Monday, 23 March 2009

Cameron must hold his nerve against the free market fundamentalists

I welcomed David Cameron’s speech, given last week, in which he acknowledged that it might not be possible to deliver tax cuts early in a Conservative administration. In the wake of his address, however, a degree of controversy has enveloped Tory thinking on the economy, focussed particularly on two contentious tax policies.

Although Ken Clarke’s remarks, which appeared to contradict his party’s pledge to raise the threshold for Inheritance Tax, have attracted headlines and speculation, they represent the less telling aspect of the debate. Iain Dale urges Clarke to accept that his comments constitute a ‘gaffe’. The Conservative party still intends to commit in its manifesto to a £1million minimum for Inheritance Tax.

More fundamental is the argument about 45p tax, for those who earn more then £150,000 per year, and whether Conservatives should reverse that Labour measure when they come to power. It reflects something of a long-standing fault-line in the party, between ‘One Nation’ conservatives, prioritising a coherent society, at ease with itself, through a commitment to social fairness, ‘progressive ends by conservative means’ is Cameron’s favoured formulation, and those with a more ideological commitment to the free market.

There is an argument to be made that the 45p rate will be counterproductive and will inhibit the economy’s recovery. Some of the calmer proponents of this view offer a persuasive case. Less compelling is the type of rhetoric which asks, why if Cameron is cautious about taking a hatchet to the public sector, and why if he does not believe that tax cuts should be the immediate and overwhelming priority of government, is he in the Conservative party at all?

That is to diminish and dismiss the communitarian strain of conservatism, which has always maintained redistributive taxation is a valid means to nurture a society at ease with itself and which contributed to the post war consensus as regards the welfare state. Cameron has resurrected a strain of conservatism which was neglected during the 1980s and 1990s and breathed new life into its philosophies. It has come under attack, but the Conservative leader should stick with it.

Of course Cameron remains essentially a fiscal conservative, and, to that end, he stresses the imperative of curtailing borrowing. He seeks, as well, to deliver streamlined, efficient public services and augment them with flourishing, contributing organisations drawn from civil society and the voluntary sector. That is all to the good, but Cameron also recognises the corrosive effect on national morale that delivering a tax cut to the extremely wealthy would have. Those who earn enormous wages can afford to pay a little extra into the public purse, especially in straightened times. Perhaps, as the economy recovers, that small burden can be lifted. But it should not be a pressing priority to lift it immediately.

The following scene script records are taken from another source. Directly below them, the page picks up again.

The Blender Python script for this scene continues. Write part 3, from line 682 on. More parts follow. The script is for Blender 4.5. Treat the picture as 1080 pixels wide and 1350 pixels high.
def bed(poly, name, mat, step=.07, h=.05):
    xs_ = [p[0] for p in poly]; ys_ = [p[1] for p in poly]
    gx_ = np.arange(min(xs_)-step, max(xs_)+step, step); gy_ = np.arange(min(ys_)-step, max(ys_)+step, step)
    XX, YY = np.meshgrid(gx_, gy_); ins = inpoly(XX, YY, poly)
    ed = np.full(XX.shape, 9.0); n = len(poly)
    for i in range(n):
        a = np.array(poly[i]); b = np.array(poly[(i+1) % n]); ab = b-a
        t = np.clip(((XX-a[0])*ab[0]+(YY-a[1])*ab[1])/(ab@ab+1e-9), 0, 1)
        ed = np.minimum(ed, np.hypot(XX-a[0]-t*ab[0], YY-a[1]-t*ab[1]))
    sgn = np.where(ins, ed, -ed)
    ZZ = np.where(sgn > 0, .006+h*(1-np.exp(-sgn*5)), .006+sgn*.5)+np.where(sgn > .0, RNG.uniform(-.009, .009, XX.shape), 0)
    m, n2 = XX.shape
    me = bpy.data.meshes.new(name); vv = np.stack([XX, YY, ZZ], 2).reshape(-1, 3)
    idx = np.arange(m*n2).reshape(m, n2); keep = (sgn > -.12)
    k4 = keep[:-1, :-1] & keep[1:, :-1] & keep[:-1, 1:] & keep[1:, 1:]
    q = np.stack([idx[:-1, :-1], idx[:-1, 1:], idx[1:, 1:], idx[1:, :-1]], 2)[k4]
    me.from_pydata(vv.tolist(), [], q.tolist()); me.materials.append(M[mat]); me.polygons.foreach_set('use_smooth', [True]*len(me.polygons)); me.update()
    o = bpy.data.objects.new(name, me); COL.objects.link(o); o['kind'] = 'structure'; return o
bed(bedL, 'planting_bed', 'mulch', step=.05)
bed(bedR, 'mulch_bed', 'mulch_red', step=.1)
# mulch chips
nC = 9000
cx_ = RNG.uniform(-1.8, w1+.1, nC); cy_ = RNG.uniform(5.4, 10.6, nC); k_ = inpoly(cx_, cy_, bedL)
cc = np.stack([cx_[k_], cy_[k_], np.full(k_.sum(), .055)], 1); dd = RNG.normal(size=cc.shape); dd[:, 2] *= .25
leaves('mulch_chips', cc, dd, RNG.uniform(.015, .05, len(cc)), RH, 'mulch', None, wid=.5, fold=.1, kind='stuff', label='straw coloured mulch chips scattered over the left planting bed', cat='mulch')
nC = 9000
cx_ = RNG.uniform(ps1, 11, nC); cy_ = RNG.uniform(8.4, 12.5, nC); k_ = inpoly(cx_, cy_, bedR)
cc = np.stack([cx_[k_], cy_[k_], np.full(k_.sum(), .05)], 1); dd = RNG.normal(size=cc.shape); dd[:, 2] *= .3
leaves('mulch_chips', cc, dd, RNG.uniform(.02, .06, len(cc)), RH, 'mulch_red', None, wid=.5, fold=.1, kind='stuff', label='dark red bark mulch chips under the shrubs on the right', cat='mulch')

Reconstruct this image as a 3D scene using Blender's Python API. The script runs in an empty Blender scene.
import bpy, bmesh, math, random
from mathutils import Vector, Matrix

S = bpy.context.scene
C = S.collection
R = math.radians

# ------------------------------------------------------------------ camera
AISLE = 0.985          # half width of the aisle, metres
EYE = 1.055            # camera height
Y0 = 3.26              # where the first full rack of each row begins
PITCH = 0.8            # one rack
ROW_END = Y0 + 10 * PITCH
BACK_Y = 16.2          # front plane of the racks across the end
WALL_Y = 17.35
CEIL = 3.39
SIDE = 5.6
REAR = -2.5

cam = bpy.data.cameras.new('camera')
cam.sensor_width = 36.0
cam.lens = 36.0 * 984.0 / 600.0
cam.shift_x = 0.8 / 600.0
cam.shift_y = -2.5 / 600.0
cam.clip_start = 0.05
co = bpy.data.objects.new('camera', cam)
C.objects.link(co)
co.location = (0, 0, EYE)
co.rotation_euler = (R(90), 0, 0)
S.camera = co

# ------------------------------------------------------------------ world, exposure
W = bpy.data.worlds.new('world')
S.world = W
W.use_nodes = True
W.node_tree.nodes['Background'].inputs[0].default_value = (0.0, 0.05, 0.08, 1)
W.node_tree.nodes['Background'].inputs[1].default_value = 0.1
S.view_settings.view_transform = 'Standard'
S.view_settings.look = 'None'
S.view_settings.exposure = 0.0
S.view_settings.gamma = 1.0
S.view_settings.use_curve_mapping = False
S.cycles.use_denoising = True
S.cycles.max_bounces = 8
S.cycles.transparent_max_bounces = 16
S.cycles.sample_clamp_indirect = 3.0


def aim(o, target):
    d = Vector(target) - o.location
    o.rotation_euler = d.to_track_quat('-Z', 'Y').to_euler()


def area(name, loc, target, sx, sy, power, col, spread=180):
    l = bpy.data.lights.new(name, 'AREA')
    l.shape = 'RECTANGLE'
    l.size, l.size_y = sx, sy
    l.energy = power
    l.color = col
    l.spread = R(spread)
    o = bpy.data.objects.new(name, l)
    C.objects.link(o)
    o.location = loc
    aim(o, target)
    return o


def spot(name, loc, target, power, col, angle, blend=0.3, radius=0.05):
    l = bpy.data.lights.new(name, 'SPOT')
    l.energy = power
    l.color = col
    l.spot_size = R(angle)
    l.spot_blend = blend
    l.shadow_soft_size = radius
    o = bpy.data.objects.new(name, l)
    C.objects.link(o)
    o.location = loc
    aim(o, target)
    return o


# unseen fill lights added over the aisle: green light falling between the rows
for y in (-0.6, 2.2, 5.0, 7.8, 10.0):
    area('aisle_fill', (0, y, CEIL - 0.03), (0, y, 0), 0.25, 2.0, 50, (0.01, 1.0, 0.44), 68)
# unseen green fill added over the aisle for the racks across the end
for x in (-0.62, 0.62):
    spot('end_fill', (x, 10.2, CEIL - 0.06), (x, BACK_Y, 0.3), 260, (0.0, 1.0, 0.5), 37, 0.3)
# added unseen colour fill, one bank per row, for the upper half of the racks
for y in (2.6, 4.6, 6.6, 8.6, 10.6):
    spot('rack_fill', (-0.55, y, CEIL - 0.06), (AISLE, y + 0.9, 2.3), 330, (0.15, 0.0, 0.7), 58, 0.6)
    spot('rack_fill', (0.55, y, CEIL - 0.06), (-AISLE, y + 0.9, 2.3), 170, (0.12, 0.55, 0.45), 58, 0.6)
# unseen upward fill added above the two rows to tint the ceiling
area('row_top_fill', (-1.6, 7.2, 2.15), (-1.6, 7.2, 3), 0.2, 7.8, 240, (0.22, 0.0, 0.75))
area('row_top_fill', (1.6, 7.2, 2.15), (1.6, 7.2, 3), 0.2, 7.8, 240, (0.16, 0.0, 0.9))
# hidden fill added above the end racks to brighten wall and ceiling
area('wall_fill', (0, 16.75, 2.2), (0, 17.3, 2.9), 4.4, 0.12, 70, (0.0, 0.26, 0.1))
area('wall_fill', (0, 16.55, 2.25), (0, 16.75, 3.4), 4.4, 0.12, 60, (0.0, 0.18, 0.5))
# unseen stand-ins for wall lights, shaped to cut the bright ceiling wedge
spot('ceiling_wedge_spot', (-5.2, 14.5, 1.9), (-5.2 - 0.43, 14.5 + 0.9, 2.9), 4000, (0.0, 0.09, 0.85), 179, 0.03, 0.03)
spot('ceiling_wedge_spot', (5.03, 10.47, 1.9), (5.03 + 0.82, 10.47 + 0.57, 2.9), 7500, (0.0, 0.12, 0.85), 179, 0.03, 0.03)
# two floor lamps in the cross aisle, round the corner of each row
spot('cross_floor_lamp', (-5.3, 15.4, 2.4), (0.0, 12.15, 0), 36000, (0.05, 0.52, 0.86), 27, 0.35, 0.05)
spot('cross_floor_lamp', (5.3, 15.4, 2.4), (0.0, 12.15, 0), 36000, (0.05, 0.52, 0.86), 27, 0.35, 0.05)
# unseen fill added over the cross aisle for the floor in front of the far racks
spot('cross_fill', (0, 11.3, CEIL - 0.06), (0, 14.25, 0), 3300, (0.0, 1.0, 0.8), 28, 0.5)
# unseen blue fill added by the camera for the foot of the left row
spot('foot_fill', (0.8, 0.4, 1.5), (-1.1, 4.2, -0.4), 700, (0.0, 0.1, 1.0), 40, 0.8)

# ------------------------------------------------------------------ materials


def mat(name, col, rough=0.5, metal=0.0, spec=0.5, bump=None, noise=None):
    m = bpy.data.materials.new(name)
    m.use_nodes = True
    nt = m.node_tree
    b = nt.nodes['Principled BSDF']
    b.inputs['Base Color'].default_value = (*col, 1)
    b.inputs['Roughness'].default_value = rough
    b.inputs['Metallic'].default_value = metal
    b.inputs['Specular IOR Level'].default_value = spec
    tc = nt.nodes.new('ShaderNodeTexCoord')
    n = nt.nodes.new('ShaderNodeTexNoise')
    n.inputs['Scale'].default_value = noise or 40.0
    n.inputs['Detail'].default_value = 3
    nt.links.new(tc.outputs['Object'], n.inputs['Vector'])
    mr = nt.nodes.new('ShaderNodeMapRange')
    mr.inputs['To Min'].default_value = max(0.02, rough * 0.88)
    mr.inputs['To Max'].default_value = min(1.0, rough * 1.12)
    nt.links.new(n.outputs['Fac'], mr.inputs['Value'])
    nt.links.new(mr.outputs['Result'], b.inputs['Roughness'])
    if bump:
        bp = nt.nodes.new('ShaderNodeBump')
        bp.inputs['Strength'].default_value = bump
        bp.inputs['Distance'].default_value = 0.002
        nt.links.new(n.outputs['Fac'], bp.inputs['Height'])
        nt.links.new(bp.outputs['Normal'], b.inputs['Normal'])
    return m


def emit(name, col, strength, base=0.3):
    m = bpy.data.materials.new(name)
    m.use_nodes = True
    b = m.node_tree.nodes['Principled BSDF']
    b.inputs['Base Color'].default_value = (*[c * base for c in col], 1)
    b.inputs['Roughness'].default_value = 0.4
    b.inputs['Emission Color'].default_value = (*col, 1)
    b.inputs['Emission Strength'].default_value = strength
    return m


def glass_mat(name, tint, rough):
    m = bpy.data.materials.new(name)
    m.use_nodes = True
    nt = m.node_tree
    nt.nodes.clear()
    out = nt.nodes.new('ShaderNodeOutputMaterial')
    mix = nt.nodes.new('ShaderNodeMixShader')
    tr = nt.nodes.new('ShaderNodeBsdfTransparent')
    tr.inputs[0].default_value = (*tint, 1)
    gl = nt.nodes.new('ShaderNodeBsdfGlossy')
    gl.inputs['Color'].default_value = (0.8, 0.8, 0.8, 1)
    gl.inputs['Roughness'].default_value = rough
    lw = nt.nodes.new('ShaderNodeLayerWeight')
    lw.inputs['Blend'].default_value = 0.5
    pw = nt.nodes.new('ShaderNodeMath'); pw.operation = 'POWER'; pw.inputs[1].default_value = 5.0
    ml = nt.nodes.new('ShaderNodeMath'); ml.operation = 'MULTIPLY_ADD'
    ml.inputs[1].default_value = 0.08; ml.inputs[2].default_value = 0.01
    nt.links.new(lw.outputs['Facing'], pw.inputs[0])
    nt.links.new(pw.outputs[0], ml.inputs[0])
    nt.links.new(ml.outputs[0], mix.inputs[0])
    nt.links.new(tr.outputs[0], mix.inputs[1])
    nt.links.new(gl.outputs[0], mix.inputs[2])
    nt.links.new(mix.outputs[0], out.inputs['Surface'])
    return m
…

Although a responsible, thriving market, based on free but regulated trade, can complement a functioning and prosperous society, it is wrong to submit to an ideological belief in its innate benefits. If the conservatism which Cameron’s Conservatives articulate is doubtful that the free market offers a panacea, and insists that its rules should not represent an absolute, intractable doctrine, then it is grounded in a classic tradition of conservative scepticism.


john problem said...

What courage Cameron will need to accept the poisoned chalice that will be his in 2010. It really is going to be the world's worst job - reversing all the idiosyncratic things our leaders have done over the last decade. It will age him. The media will have its own opinion on every step of the way. We shall slip down the world leagues even further, no matter what is done. The descent into bananadom is unstoppable, alas.

Seymour Major said...

I hope you dont regard me as a "free market fundementalist" after you read this comment. Tax policy is always a balancing exercise. We want to get down the national debt but we dont want a brain drain either.

The top earners in the Country can put up with a few years of hardship but tax policy must not undermine the kind of investment which is needed to generate economic growth.

When Margaret Thatcher came to power, the top rate was 83%. It was not immediately brought down to 40%. What Cameron needs to do is to keep telling the people that the tax rate will be down to 40% eventually and then execute that promise before the end of the Conservative first term.

Chekov said...

Seymour - I certainly wouldn't wish to imply that 45p tax is the acid test for free market fundamentalism. I'm talking about a broader trend within the party which seeks to assert free trade ideology in every circumstance. There is an argument to be made for dropping 45p tax, as I've intimated. I actually acknowledge that it may be possible to remove it at some point in the future.